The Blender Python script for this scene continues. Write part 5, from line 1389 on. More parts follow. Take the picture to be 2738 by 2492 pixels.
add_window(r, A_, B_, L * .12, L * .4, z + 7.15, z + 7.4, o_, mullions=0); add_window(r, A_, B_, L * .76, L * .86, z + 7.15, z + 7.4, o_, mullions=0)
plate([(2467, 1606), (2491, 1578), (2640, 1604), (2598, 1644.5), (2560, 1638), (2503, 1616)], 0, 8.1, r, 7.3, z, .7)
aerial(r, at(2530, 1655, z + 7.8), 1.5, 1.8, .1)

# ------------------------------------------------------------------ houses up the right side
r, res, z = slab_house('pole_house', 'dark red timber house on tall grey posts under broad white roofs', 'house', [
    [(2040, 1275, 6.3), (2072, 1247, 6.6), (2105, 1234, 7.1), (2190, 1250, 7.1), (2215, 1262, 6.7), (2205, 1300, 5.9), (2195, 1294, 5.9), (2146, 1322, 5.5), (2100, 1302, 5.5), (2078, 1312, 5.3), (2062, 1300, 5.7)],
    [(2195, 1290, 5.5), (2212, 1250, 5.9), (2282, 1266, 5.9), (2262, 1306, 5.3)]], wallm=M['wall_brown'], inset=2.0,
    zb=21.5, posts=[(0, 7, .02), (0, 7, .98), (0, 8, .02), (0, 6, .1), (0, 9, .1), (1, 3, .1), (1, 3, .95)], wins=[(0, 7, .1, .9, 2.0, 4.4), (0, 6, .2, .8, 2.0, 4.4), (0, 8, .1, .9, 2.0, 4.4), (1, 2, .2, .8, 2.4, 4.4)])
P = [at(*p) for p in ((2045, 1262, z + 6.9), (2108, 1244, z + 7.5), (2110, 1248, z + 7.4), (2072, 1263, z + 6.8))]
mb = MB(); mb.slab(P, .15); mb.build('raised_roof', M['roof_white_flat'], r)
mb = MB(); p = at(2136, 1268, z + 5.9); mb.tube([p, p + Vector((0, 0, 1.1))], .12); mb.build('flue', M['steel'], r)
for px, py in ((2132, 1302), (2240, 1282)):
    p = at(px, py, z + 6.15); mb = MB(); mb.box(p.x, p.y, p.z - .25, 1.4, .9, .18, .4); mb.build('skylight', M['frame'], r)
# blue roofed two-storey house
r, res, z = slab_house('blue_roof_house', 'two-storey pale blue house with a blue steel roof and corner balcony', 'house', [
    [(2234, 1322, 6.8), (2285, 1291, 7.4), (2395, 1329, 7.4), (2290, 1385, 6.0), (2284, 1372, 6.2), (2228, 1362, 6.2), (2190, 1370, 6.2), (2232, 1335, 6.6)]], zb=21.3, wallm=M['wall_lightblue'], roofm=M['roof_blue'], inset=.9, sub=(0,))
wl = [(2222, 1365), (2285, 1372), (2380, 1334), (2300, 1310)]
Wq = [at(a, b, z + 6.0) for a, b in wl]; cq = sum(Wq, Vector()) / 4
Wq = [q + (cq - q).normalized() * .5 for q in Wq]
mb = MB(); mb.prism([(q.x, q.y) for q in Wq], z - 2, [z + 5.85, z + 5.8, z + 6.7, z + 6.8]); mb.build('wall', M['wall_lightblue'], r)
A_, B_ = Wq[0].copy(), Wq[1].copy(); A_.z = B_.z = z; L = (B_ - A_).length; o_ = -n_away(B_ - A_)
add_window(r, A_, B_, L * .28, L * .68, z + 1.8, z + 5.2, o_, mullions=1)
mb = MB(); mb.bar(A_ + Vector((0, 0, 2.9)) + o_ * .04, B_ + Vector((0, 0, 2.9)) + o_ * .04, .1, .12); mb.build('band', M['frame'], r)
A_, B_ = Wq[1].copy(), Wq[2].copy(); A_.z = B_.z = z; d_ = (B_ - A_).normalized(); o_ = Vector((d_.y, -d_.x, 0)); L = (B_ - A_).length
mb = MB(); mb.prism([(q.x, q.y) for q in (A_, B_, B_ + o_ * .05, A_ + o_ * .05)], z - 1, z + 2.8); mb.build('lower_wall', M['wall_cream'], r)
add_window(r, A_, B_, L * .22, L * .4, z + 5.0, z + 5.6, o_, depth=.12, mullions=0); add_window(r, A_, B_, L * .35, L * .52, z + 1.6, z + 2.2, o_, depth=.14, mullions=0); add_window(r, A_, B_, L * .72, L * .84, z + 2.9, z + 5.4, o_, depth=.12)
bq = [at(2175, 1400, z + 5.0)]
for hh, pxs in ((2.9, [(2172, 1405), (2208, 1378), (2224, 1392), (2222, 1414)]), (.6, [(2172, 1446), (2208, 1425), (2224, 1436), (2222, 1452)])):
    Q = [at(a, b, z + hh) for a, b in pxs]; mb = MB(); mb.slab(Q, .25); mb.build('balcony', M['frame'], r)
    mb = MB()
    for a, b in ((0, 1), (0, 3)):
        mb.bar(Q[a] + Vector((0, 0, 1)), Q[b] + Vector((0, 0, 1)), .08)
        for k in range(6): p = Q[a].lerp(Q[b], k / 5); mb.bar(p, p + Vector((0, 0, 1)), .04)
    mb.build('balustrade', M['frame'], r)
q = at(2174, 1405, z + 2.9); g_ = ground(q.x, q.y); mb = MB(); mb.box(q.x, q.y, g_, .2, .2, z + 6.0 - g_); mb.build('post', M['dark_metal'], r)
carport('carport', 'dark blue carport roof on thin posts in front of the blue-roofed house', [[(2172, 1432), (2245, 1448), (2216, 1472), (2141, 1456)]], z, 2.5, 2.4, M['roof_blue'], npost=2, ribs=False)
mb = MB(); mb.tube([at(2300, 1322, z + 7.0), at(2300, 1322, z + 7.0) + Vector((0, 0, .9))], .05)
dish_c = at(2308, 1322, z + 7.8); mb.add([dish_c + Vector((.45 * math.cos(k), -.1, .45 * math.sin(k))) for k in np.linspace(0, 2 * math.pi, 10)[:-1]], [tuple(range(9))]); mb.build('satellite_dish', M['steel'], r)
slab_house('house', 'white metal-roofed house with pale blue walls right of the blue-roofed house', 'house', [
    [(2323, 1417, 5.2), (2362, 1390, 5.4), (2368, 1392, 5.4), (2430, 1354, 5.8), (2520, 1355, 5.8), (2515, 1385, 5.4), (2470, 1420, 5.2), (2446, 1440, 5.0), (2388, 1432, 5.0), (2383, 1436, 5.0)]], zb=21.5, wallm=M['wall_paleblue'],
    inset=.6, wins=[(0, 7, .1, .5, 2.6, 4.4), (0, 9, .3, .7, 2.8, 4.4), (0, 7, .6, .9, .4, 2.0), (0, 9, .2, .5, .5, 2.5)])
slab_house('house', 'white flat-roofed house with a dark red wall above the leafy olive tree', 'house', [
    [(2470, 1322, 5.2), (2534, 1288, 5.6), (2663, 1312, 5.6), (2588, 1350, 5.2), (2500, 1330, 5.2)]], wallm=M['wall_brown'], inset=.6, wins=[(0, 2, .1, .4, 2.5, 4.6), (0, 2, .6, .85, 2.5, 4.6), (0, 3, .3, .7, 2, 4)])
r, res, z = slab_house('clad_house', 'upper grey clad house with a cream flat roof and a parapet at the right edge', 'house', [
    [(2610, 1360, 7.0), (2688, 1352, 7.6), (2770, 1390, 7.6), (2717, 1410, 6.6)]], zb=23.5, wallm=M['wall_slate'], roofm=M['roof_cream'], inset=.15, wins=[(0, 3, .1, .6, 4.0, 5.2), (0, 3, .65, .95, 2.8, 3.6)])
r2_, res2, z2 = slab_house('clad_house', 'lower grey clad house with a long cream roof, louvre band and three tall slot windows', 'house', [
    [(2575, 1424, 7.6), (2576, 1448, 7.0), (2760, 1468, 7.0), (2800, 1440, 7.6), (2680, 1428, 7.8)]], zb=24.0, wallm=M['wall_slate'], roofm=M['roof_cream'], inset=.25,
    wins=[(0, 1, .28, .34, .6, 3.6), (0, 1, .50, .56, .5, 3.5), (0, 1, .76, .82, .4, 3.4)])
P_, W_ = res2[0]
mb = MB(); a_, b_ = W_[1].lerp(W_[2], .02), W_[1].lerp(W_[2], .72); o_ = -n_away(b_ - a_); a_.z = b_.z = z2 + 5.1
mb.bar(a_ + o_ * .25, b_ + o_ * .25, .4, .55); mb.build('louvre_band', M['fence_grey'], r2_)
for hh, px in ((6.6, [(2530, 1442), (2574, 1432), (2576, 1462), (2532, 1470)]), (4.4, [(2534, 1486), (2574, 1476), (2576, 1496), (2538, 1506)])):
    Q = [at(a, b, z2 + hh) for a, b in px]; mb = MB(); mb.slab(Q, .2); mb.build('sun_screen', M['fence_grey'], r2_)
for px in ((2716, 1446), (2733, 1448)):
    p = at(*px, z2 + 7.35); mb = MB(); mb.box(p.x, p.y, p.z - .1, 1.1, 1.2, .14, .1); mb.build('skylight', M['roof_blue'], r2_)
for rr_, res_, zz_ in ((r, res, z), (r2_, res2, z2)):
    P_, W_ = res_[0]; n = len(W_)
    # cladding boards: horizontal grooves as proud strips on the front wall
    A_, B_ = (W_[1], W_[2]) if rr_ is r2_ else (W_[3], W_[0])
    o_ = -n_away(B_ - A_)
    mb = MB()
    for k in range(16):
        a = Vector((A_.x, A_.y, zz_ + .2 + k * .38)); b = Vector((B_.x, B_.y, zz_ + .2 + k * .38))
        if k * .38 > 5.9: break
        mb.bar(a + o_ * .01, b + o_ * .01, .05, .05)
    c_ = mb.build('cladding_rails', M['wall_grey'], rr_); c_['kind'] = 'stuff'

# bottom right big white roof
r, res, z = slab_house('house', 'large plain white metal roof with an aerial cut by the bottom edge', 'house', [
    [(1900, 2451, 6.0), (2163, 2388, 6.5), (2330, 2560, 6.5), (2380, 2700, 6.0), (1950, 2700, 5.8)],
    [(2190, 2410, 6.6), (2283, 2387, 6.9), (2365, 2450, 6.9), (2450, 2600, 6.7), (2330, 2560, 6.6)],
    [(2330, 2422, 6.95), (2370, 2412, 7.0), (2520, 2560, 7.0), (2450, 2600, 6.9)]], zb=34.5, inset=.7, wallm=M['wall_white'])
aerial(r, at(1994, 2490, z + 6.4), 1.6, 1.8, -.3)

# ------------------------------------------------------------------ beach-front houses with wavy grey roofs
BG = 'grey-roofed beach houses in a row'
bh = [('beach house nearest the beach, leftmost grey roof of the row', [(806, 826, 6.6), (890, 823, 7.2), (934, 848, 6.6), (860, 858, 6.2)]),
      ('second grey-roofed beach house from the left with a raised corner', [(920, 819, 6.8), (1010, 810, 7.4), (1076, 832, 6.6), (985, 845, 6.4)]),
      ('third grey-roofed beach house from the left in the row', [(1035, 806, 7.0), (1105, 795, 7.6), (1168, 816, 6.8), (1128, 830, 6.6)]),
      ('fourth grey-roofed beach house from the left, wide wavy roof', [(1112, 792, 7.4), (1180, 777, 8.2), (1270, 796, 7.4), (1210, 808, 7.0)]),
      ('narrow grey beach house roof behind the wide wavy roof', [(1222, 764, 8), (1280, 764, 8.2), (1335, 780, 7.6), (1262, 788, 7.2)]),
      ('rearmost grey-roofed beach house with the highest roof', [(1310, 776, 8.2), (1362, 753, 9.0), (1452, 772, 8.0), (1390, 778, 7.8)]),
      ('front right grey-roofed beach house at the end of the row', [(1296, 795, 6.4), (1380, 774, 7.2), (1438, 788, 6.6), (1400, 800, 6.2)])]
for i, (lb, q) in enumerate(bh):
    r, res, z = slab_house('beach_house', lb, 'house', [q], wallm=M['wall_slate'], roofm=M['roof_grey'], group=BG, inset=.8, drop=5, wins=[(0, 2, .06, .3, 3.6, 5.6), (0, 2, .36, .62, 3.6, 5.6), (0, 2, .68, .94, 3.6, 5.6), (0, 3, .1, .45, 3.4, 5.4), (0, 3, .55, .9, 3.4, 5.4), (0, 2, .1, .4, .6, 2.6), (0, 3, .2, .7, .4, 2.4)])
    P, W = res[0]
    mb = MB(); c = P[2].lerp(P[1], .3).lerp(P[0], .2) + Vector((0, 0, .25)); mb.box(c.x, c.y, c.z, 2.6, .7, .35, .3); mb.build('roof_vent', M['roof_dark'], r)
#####
#### Required work
Return only the lines from the beginning of the material up to and including the line with "aerial(r, at(2530, 1655, z", exactly as written.

#### Written answer
The Blender Python script for this scene continues. Write part 5, from line 1389 on. More parts follow. Take the picture to be 2738 by 2492 pixels.
add_window(r, A_, B_, L * .12, L * .4, z + 7.15, z + 7.4, o_, mullions=0); add_window(r, A_, B_, L * .76, L * .86, z + 7.15, z + 7.4, o_, mullions=0)
plate([(2467, 1606), (2491, 1578), (2640, 1604), (2598, 1644.5), (2560, 1638), (2503, 1616)], 0, 8.1, r, 7.3, z, .7)
aerial(r, at(2530, 1655, z + 7.8), 1.5, 1.8, .1)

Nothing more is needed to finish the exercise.